My point in all of this is that we need to always remember to look at things from what we know of the other person's perspective. We need to try to walk in thier shoes, if not a mile, then at least a little bit. This goes for the cashier at the fast food restaurant who isn't the most courteous. Maybe they are just mean by nature, but maybe, just maybe, they are having a really bad day. Maybe their child is sick, their lights were turned off, their significant other just left. In our work relationships someone may just be having a bad day, might just have a heartache that we don't know about. Even just a smile might help them at that moment.

Maybe it is someone we know very well, maybe we should ask what's troubling them. Maybe, just maybe, we can help. Even if it just listening. Maybe it is just a smile and the question that will make a small difference in the right way.

Even when someone is happy it is nice to find out what has brightend their day.
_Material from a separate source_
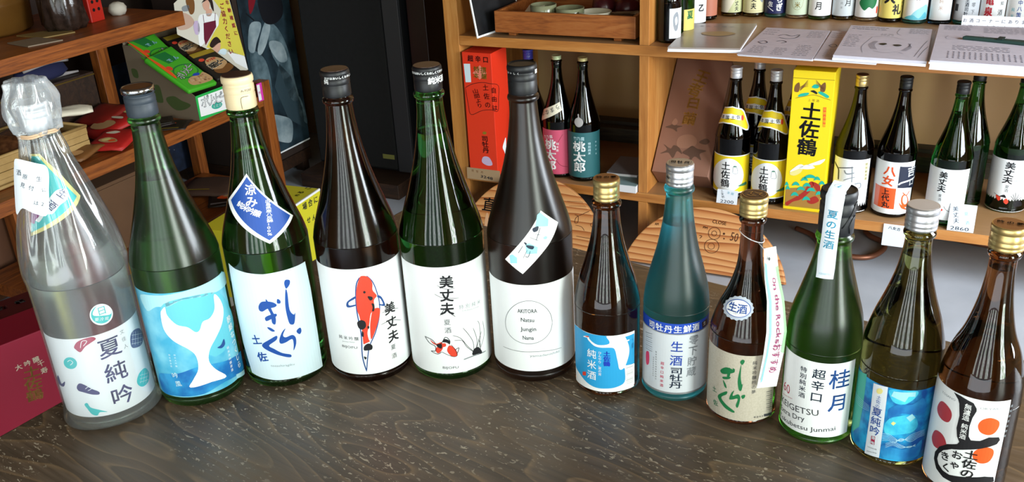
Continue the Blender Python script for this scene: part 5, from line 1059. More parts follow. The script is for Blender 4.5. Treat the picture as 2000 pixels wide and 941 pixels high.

Take joy in someone else's good fortune as much as you do your own. It well help you learn what makes them happy. It certainly never hurts to brightened by someone else. When you are down yourself it certainly helps to have someone to tell.

God put us here to help one another. In doing so the blessing He gives us in a feeling that is hard to explain. My hope is that we can all start looking at things and people from the outside in, rather than the other way around. It just might make the world a better place for all of us.